The term “non-blocking” may well originate with circuit switching, but Ethernet switches have referred to the behavior of supporting full line rate between any combination of inputs and outputs as “non-blocking” for a long time. (I wouldn’t call myself an expert on switching, but I learned IOS before there was a thing called iOS, and I think this usage predates me by a decent amount.)

> With ethernet you put a frame on the wire and hope.

This is not really true. With Ethernet, applications and network stacks (the usual kind — see below) ought to do their best to control congestion, and, subject to congestion control, they put frames on the wire and hope. But network operators read specs and choose and configure hardware to achieve a given level of performance, and they expect their hardware to perform as specified.

But increasingly you can get guaranteed performance on Ethernet even outside a fully non-blocking context or even performance exceeding merely “non-blocking”. You are fairly likely to have been on an airplane with controls over Ethernet. Well, at least something with a strong resemblance to Ethernet:

https://en.m.wikipedia.org/wiki/Avionics_Full-Duplex_Switche...

There are increasing efforts to operate safety critical industrial systems over Ethernet. I recall seeing a system to allow electrical stations to reliably open relays controlled over Ethernet. Those frames are not at all fire-and-hope — unless there is an actual failure, they arrive, and the networks are carefully arranged so that they will still arrive even if any single piece of hardware along the way fails completely.

Here’s a rather less safety critical example of better-than-transmit-and-hope performance over genuine Ethernet:

https://en.m.wikipedia.org/wiki/Audio_Video_Bridging

(Although I find AVB rather bizarre. Unless you need extremely tight latency control, Dirac seems just fine, and Dirac doesn’t need any of the fancy switch features that AVB wants. Audio has both low bandwidth and quite loose latency requirements compared to the speed of modern networks.)

[dekhn]

That's an exceptional simplification of modern network approaches.
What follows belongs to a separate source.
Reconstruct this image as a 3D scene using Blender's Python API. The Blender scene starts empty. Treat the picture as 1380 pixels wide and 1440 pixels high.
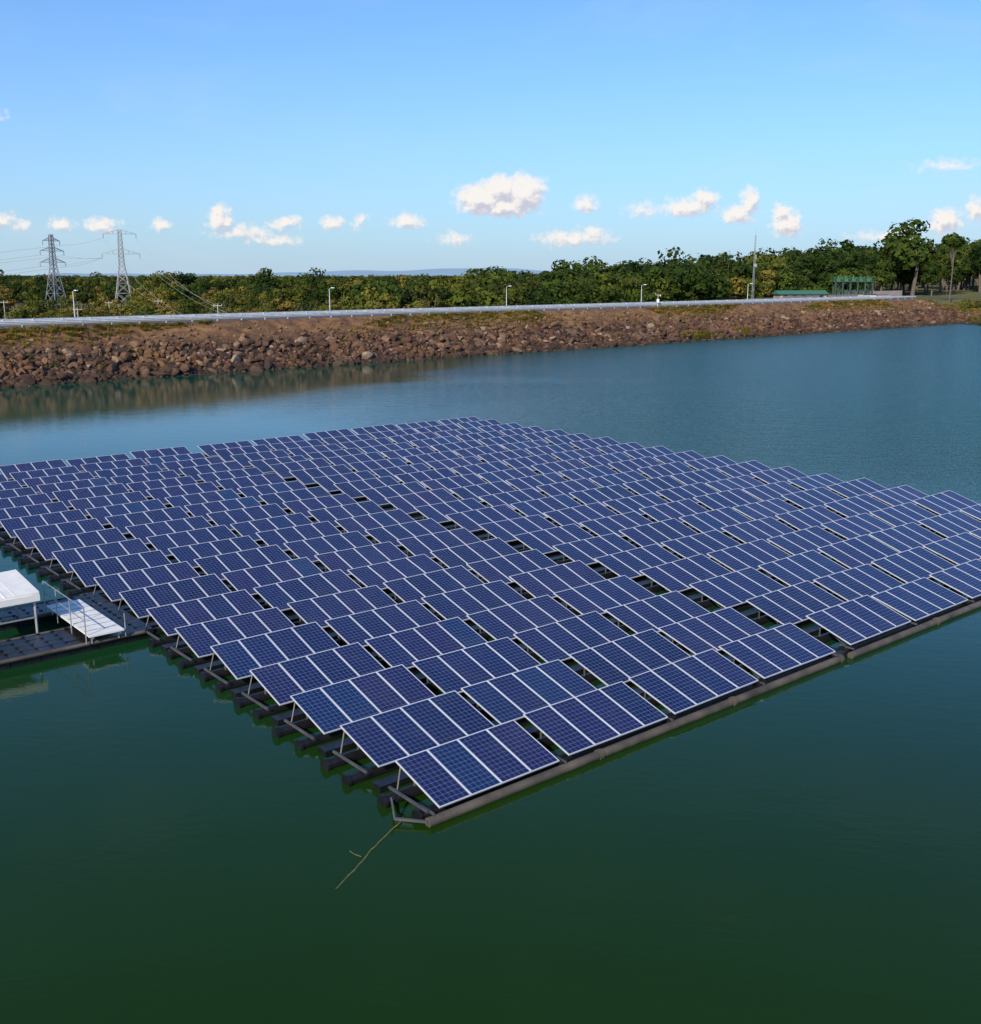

if the world was bellhead, ATM would have won.

[danpalmer]

I think what the parent comment is implying is that at Google a lot of work has been put into making network calls feel as close to local function calls as possible, to the point that it’s possible to write synchronous code around those calls. There are a ton of caveats to this, but Google is probably one of the best in the world at doing this. There is some truly crazy stuff going on to make RPC latency so low.